Agnes is an active contributor to her iwi (Ngätiwai), to her people from Whangaruru and to her wider community. She is a participant in Rau Ora - Ngätiwai ki Whangaruru - a Youth Suicide prevention programme based at Whangaruru marae focusing on realising youth potential through sports.

 As a participant, Agnes gained an accredited certificate in Touch Rugby refereeing, after which she worked hard to motivate others to also achieve this.  With the frustration of poor internet access this was no easy task. She particularly encouraged her younger peers by getting them to town to finish the online test, and through her empowerment Rau Ora now has 28 graduates with a certificate in refereeing. This not only allows them to realise their potential through sports, it has also brought several talented youths together to focus on growth rather than suicide.  They plan to referee at the annual fundraising touch tournament for the re-build of Mokau Marae. The impact of Agnes’s commitment will continue to serve the people of Te Uri o Hikihiki and Ngätiwai in many years to come. She continues to keep in touch with all participants of this kaupapa and is organising another fundraising initiative. She is passionate about empowering her community to address the high suicide statistics in the Whangaruru area, seeing people as the wealth of her community.

Group Award - Mahi Ropu

Kokiritia te ora: Maori youth suicide prevention roopu 12-24 years

This group was established to address the high levels of Maori youth suicide in Northland and has engaged in two significant projects. The first involves 40 youth and youth leaders. Over the last two years the group has held weekend wänanga on Ngätiwai and other marae in Northland, participated in the World Indigenous Conference on Suicide Prevention as well as the inaugural Earth Citizen Peace Festival and in other local events. In the second project, the taitamariki have acted as community researchers. Following their presentation at the World Indigenous Conference on Suicide Prevention, they were approached to share their programme with other young people throughout Te Tai Tokerau and beyond. 

The group’s projects have been extremely challenging at times, as many of the young members have had personal experiences of suicide and it has taken immense courage and commitment for them to take part. The determination of the taitamariki to continue to support, not just their own needs but those of others in similar circumstances, has been truly inspirational. While most still face significant life challenges, they have developed positive resilience, a sense of renewed hope for their futures, and have become part of a significant support network which will exist beyond the end of the projects.
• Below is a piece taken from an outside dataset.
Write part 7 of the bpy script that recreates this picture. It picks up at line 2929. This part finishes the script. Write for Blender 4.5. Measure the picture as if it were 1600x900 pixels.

Change-maker - Kaihanga Rereke

Lucy Goffin 20 years

Bream Bay beaches have provided safe recreation for swimmers, surfers, boaties, fisherman and families for generations. However, in recent years there has been an influx of visitors who lack the necessary knowledge and awareness of the beach and sea environment. Many of these are foreign nationals without the ability to swim or an understanding of the dangers of the sea. This has unfortunately led to four visitors drowning in the last three years and a significant number of near misses. A Waipu Police constable recognised the immediate need for a drowning prevention program to keep visitors safe. The first person to answer his call for volunteers was Lucy Goffin of Ruakaka. She very quickly gained the respect and trust of the police and was appointed Bream Bay Beach Safety Ambassador Programme coordinator. The positive impact the programme has had reflects Lucy’s skill in this voluntary role. Following a very vocal reaction from local beach users to litter Lucy embarked on a campaign of social media, public speaking and organising volunteers to approach all beach users. Lucy’s calm and engaging way of spreading the education message has resulted in a significant improvement in beach and surf awareness.  Now visitors are presented with safety brochures written in three languages and gifted with rubbish bags. Lucy’s approach to the Whangarei District Council for the supply of Portaloos at beach entrances is another example of her volunteer work. As New Zealand’s population changes and becomes more diverse, she expresses the positive attitudes we need with her 'take the lead and increase others awareness' attitude.